PROBLEM STATEMENT
Restate word for word the lines of the data below, from the first through the one that has "SC.camera = cam_ob".

GIVEN MATERIAL
========================================================================

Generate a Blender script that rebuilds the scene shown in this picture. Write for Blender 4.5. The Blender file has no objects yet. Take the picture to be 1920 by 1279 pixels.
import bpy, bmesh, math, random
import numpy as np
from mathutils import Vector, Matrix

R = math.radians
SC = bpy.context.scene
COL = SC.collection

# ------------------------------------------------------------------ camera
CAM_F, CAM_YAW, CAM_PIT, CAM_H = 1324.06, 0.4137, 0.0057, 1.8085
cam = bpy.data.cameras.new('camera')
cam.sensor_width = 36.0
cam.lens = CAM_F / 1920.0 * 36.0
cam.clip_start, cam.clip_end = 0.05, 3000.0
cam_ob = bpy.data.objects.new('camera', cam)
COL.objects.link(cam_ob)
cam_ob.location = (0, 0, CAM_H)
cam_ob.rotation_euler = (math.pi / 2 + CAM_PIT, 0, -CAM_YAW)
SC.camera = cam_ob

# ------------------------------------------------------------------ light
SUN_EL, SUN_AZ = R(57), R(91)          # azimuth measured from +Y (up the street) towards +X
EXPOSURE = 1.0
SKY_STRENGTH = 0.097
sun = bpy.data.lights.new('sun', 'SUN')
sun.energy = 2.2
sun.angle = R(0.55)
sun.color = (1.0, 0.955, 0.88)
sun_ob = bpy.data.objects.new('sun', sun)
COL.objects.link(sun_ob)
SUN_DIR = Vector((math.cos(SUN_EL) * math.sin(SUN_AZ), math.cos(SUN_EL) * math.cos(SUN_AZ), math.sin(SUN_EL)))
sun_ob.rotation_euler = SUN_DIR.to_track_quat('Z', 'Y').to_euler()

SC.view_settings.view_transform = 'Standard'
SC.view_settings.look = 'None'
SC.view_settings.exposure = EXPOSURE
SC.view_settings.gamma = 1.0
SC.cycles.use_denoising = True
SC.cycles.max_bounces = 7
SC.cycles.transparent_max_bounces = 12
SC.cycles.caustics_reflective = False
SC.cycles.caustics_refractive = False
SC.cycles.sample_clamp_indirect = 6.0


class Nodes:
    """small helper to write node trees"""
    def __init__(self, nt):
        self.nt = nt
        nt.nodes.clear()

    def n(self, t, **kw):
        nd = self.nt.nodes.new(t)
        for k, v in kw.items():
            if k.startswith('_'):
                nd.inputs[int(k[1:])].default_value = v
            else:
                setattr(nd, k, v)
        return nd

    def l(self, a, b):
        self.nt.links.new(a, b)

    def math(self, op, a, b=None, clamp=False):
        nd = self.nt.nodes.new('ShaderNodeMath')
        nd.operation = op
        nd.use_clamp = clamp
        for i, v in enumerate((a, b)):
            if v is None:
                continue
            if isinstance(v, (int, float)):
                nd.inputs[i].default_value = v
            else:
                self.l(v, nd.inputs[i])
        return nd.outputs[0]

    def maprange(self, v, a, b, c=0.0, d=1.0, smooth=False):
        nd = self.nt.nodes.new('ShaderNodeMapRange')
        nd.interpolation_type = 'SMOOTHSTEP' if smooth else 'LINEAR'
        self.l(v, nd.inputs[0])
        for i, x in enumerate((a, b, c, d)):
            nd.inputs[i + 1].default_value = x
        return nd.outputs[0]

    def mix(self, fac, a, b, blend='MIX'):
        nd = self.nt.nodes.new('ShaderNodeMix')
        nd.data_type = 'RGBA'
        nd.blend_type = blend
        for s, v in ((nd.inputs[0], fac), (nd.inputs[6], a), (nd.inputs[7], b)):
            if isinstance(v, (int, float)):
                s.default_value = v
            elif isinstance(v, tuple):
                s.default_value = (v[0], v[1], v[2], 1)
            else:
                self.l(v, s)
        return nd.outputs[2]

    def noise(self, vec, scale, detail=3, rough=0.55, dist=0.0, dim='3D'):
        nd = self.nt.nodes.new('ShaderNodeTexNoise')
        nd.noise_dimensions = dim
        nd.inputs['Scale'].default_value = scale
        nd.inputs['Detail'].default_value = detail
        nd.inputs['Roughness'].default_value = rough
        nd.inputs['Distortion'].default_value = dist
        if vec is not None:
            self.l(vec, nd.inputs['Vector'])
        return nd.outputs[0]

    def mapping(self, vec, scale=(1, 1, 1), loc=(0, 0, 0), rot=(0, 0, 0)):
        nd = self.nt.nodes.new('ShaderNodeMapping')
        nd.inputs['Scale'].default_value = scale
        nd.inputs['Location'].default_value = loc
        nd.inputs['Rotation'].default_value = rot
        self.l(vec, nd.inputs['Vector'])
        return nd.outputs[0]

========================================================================

WRITTEN ANSWER
Generate a Blender script that rebuilds the scene shown in this picture. Write for Blender 4.5. The Blender file has no objects yet. Take the picture to be 1920 by 1279 pixels.
import bpy, bmesh, math, random
import numpy as np
from mathutils import Vector, Matrix

R = math.radians
SC = bpy.context.scene
COL = SC.collection

# ------------------------------------------------------------------ camera
CAM_F, CAM_YAW, CAM_PIT, CAM_H = 1324.06, 0.4137, 0.0057, 1.8085
cam = bpy.data.cameras.new('camera')
cam.sensor_width = 36.0
cam.lens = CAM_F / 1920.0 * 36.0
cam.clip_start, cam.clip_end = 0.05, 3000.0
cam_ob = bpy.data.objects.new('camera', cam)
COL.objects.link(cam_ob)
cam_ob.location = (0, 0, CAM_H)
cam_ob.rotation_euler = (math.pi / 2 + CAM_PIT, 0, -CAM_YAW)
SC.camera = cam_ob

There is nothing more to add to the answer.